El empleo en España sigue padeciendo los mismos problemas estructurales que hace 25 años

La historia de las reformas laborales tuvo que esperar hasta 1997 para contar con el ansiado consenso social. El acuerdo del Gobierno de José María Aznar con los sindicatos y la patronal, propició la actuación más efectiva llevada a cabo sobre el mercado de trabajo español. Sobre los hombros del nuevo despertar económico, el país redujo drásticamente el desempleo, y disparó el número de empleados fijos. Aquella norma implantó el contrato del fomento del empleo indefinido, hoy tan de moda bajo el sobrenombre de "contrato de 33 días". El coste del despido improcedente de un trabajador indefinido bajaba, por primera vez, de los 45 días por año en la empresa, para abrir paso a jóvenes y a mujeres en el mercado laboral.
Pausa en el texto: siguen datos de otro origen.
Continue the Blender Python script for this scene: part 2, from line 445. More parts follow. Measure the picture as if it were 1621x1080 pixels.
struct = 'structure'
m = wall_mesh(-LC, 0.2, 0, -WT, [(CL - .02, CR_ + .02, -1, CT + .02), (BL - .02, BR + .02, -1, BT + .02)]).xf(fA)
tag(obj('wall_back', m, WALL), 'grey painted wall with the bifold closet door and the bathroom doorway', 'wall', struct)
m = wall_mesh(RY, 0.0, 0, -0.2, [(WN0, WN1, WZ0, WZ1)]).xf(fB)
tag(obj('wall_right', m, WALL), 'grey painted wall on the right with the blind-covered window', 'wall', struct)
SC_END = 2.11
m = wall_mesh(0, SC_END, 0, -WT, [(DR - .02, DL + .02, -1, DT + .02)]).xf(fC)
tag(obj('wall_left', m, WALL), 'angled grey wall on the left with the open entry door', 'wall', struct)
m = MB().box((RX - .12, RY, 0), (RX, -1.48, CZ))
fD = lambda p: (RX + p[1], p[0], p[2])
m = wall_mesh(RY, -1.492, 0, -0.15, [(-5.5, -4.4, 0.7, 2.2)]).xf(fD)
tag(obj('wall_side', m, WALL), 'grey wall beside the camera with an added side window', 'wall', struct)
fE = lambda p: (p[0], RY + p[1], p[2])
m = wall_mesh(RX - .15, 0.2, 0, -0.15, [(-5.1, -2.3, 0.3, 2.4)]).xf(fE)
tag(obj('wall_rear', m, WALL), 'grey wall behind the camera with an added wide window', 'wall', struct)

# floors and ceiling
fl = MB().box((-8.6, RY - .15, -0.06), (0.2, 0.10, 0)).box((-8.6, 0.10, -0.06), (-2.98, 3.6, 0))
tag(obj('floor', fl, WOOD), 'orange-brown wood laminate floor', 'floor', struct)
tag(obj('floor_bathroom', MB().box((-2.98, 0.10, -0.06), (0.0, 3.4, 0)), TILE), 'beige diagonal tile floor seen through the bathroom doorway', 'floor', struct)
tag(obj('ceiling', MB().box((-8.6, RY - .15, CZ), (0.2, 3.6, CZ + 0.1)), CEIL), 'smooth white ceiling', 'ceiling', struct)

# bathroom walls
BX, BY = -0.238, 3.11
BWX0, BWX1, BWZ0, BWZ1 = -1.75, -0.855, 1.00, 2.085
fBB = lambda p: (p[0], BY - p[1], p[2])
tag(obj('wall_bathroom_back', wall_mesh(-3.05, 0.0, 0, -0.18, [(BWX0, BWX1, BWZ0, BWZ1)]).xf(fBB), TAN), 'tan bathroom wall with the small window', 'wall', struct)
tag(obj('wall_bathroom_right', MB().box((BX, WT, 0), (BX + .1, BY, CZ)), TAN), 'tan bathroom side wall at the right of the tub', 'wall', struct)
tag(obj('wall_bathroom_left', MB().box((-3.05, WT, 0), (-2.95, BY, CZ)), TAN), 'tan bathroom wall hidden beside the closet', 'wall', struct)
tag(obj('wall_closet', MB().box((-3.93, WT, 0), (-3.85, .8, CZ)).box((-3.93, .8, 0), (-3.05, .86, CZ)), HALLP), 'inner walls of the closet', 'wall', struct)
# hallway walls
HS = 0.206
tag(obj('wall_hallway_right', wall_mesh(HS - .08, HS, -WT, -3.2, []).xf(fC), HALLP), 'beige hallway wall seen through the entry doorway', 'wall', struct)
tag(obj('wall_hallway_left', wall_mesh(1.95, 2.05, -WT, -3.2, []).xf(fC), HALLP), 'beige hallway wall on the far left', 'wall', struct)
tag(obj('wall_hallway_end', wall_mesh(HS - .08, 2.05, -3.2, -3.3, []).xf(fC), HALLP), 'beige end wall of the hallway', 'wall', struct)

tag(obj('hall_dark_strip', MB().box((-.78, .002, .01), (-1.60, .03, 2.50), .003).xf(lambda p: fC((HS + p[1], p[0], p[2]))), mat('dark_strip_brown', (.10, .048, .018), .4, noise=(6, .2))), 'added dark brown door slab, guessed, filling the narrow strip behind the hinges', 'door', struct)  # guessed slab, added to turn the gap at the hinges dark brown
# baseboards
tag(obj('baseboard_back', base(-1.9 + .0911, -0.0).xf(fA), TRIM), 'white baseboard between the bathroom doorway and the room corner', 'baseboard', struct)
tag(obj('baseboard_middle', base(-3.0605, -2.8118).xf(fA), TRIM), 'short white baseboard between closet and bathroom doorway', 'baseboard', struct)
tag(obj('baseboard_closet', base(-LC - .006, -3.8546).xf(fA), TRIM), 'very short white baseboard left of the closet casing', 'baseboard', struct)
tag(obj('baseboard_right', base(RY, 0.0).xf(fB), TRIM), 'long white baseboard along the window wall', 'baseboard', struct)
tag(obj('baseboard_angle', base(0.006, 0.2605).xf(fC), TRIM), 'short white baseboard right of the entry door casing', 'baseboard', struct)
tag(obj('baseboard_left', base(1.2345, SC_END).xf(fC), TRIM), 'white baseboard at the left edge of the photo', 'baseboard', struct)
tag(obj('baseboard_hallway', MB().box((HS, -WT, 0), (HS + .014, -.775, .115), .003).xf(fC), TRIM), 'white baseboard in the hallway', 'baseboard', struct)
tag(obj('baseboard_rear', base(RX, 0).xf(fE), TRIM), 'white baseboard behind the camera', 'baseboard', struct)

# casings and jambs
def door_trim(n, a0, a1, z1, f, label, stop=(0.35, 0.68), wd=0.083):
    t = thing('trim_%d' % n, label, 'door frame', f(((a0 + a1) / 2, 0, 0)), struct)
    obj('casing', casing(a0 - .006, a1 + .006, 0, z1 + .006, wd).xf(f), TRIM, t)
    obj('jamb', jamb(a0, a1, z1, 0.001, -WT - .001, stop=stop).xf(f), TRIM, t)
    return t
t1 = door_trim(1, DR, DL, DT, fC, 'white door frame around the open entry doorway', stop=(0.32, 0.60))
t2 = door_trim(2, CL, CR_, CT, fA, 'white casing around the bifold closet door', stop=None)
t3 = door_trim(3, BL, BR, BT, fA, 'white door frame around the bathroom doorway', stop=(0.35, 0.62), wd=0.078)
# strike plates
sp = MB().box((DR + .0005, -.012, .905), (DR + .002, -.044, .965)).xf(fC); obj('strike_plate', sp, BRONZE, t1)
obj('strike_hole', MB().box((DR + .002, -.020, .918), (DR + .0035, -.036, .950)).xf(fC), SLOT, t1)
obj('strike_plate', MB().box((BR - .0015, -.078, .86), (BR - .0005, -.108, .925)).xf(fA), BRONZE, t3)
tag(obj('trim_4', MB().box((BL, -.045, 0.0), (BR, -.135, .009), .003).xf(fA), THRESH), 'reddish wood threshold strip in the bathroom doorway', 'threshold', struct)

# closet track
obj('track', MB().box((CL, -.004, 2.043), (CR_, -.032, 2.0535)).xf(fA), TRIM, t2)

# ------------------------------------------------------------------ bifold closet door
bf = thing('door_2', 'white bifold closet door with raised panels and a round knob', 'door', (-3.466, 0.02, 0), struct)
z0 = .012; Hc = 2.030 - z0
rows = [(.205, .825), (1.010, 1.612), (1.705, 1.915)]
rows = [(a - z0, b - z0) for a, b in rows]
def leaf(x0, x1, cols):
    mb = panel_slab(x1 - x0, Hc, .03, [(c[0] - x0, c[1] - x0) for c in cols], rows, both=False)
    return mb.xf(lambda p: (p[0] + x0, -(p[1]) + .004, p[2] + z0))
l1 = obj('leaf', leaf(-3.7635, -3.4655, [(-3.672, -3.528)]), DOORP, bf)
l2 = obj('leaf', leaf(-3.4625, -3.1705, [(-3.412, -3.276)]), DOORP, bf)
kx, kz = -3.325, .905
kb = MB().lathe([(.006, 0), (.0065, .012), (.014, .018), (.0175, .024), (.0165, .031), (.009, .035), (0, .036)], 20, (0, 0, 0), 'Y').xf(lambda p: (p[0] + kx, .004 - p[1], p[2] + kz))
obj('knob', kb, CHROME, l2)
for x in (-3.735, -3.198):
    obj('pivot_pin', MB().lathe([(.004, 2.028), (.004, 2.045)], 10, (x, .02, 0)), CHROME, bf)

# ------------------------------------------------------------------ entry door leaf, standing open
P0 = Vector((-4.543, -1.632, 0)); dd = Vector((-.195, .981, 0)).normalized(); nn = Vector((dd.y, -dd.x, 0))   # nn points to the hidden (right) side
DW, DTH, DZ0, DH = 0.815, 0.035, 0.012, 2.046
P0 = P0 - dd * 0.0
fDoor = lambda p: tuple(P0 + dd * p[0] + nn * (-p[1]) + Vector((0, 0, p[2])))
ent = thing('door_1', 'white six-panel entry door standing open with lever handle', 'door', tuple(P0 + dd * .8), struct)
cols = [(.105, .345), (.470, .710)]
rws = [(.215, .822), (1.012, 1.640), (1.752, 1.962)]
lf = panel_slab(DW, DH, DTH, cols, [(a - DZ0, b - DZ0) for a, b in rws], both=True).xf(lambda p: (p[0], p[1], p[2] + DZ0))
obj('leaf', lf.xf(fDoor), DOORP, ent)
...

El denominado despido exprés, que provocó la primera huelga general del nuevo siglo, abrió las puertas a un modelo de rescisión de los contratos rápido pero caro, en el que se han amparado el grueso de los despidos desde entonces. Las actuaciones posteriores, ahí sí, con el sello de los agentes sociales, se limitaron a prolongar los efectos del acuerdo del 1997. Así, en 2006, dieron un nuevo impulso a las bonificaciones asociadas a la contratación bajo la fórmula de los 33 días. Estos incentivos, ligados a la conversión de temporales en fijos, han sido la fórmula del éxito del modelo de fomento.

Pactando con el diablo de la temporalidad, e intentado escabullir de sus garras después, las reformas laborales acometidas en España se han centrado en devolver un empleo a los millones de parados que se originan indefectiblemente como consecuencia de cada crisis económica que sufre el país. Sin embargo, aunque las teclas que se vienen tocando amansan brevemente a la fiera, no consiguen domarla. El mercado necesita que el PIB crezca más del 2% para generar puestos de trabajo. Y si se sitúa por debajo, los trabajadores se ven abocados al desempleo como marineros que caen al mar desde el tablón de un barco pirata.

Hasta ahora, ninguna de las reformas ha conseguido expiar al mercado laboral español del pecado original que le causó la primera: la enorme fragilidad de los empleos temporales, en contraposición a la férrea armadura que reviste a los indefinidos. Puede que este modelo laboral fuera válido para una economía que cabalga a lomos del motor inmobiliario, pero el ansiado cambio de modelo productivo bien podría necesitar modificaciones de calado en el marco laboral.

El protagonismo que han cobrado las comparativas sobre el coste del despido y la posibilidad de crear nuevos contratos, han acaparado todos los titulares. Una solución intermedia pasa por facilitar el proceso que permite justificar un despido procedente cuando la empresa sufre problemas objetivos. Rescindir un contrato cuando el negocio peligra tiene un coste de tan sólo 20 días en España, pero resulta complejo demostrarlo ante un juez. Clarificar este panorama permitiría salvaguardar a los trabajadores de las injusticias y dotar de un margen de maniobra real a los empresarios.

Una vez esquivada la punta del iceberg, agentes y Gobierno podrían centrar sus esfuerzos en contemplar la amenaza real: un sistema que acumula más temporales que el resto de la UE, y de los que se desprende rápidamente ante las primeras señales de alarma. Un modelo que deja en paro a casi uno de cada dos jóvenes.

Un reto que debe alcanzar a toda la sociedad. La falta de productividad que denuncia la patronal, y a la que achaca los bajos -aunque inflexibles- salarios del país, debería ser paliada mediante una verdadera apuesta por fortalecer la educación y la formación profesional. El equilibrio se debe buscar dando estabilidad a cambio de resultados. Y la exigencia puede ser mayor cuanto más se apueste por la formación y las condiciones del empleado. También el Servicio Público de Empleo necesita una revisión, pues recolocar al 4% de los parados no es que sea poco, es que es anecdótico.

Pero combinar todo esto no es fácil de conseguir. No hay verdades absolutas, como no hay una aritmética exacta entre lo social y lo económico, aunque hay sugerentes aproximaciones. Lo ideal es abordar el proceso cuando la bonanza económica permite actuar con la cabeza fría, justo cuando nadie se acuerda de las vueltas a la manzana que puede llegar a dar una cola del Inem. Si hay crisis, sin embargo, el país lo pide a gritos, lo que provoca el riesgo de adoptar medidas como si las condiciones de la crisis fuesen a perdurar en el tiempo.

De lo que se trata es de reformar el modelo para evitar los graves problemas que provoca. Sin embargo, se puede caer en la solución frecuente de firmar algún parche a gusto de todos para que cada cual lo esgrima ante su concurrencia como señal de triunfo. O, por contra, recurrir a algo tan castizo como no ceder ni un ápice en la posición de uno, y esperar a que la madre Europa o el capricho de los mercados impongan recetas universales para un enfermo muy de aquí.